__EXERCISE TASK__.
Copy out each line that has "Blender" in it.

Scenes as source code
──────────────────────────────

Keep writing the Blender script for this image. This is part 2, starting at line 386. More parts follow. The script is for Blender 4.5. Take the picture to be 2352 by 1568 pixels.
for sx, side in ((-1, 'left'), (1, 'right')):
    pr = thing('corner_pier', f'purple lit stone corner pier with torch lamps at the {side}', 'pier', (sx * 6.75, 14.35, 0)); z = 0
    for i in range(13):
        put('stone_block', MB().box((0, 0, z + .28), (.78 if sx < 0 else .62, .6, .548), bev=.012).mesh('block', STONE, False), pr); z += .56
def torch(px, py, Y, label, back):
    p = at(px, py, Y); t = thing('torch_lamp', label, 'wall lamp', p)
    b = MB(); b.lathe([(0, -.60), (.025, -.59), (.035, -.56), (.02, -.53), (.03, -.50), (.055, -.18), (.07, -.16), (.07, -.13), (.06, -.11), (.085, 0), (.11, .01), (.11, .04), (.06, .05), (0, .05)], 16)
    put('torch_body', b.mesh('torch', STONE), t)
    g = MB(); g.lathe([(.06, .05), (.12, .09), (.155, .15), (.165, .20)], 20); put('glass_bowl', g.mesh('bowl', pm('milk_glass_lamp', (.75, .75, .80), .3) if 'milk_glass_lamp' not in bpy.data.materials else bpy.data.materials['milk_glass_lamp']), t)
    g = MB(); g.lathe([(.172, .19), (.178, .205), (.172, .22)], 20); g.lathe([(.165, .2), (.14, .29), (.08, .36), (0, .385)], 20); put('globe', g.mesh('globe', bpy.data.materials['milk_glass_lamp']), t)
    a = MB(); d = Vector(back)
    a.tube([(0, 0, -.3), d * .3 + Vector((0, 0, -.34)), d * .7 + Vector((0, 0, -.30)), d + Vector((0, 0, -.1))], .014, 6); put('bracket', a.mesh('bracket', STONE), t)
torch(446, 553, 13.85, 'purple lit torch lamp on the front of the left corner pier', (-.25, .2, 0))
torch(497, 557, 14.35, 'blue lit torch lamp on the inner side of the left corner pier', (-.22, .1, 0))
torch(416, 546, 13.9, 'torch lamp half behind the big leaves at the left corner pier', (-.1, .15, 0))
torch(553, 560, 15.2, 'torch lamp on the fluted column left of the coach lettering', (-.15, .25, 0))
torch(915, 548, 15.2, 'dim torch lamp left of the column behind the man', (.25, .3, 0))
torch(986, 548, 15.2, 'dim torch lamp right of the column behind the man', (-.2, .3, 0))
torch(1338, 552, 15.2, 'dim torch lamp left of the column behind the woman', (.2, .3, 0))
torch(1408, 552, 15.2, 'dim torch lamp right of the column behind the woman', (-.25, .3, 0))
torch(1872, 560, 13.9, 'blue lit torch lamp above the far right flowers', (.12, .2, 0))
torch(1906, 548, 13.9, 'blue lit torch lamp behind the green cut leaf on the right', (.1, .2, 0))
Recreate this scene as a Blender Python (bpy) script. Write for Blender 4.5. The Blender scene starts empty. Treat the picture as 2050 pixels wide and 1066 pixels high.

──────────────────────────────

__SOLUTION__.
Keep writing the Blender script for this image. This is part 2, starting at line 386. More parts follow. The script is for Blender 4.5. Take the picture to be 2352 by 1568 pixels.
Recreate this scene as a Blender Python (bpy) script. Write for Blender 4.5. The Blender scene starts empty. Treat the picture as 2050 pixels wide and 1066 pixels high.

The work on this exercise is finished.